REPUBLIKA.CO.ID, JAKARTA -- Putusan Kasasi Mahkamah Agung (MA) terhadap Anas Urbaningrum tidak hanya memperberat hukuman penjara menjadi 14 tahun penjara, tetapi juga menambah hukuman berupa pencabutan hak politik terhadap mantan Ketua Umum Partai Demokrat itu.
Juru Bicara MA Suhadi mengatakan hal tersebut tentu berdasarkan pertimbangan majelis yang menangani kasasi Anas tersebut. Namun, secara rinci Suhadi mengatakan hal tersebut juga menjadi kewenangan majelis hakim.
"Nanti dapat dilihat dari pertimbangan lengkap yang dikoreksi dan ditandatangani, apa pertimbangan hukumnya, karena bersangkutan ada latarbelakang politik, itu singkatnya, yang saya baca," ujar Suhadi di Gedung MA, Jakarta, Selasa (9/6).
Menurutnya, segala putusan yang dijatuhkan MA telah dipertimbangkan secara matang oleh tim majelis hakim. Mengenai permasalahan ketidakpuasan pihak pengaju kasasi, Suhadi pun mempersilahkan ditempuh melalui mekanisme hukum yang berlaku yakni upaya peninjauan kembali (PK).
"Itu sah-sah saja, PK terhadap putusan hakim berkuatan hukum tetap maupun kasasi, terpidana berhak untuk mengajukan PK tersebut," katanya.
Sebelumnya, putusan kasasi MA Senin (8/6) kemarin menolak kasasi Anas dan memperberat hukuman Anas menjadi 14 tahun dari yang semula 7 tahun. Selain itu juga, ia diwajibkan membayar denda sebesar Rp 5 miliar subsider satu tahun empat bulan kurungan penjara dan diwajibkan uang pengganti sebesar Rp 57 miliar kepada negara.

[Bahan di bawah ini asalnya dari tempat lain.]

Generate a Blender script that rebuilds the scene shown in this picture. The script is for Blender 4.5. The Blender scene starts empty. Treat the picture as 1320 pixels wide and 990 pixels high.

"Apabila uang pengganti ini dalam waktu satu bulan tidak dilunasi, maka seluruh harta bendanya akan disita dan dilelang untuk menutupi kewajiban tersebut, apabila belum cukup maka diganti penjara selama empat tahun," kata Suhadi.
Majelis hakim juga memberikan hukuman tambahan berupa pencabutan hak pilih dalam menduduki jabatan publik. Adapun majelis hakim yang memutus kasus tersebut yakni Artidjo Alkostar, Krisna Harahap, dan MS Lumme.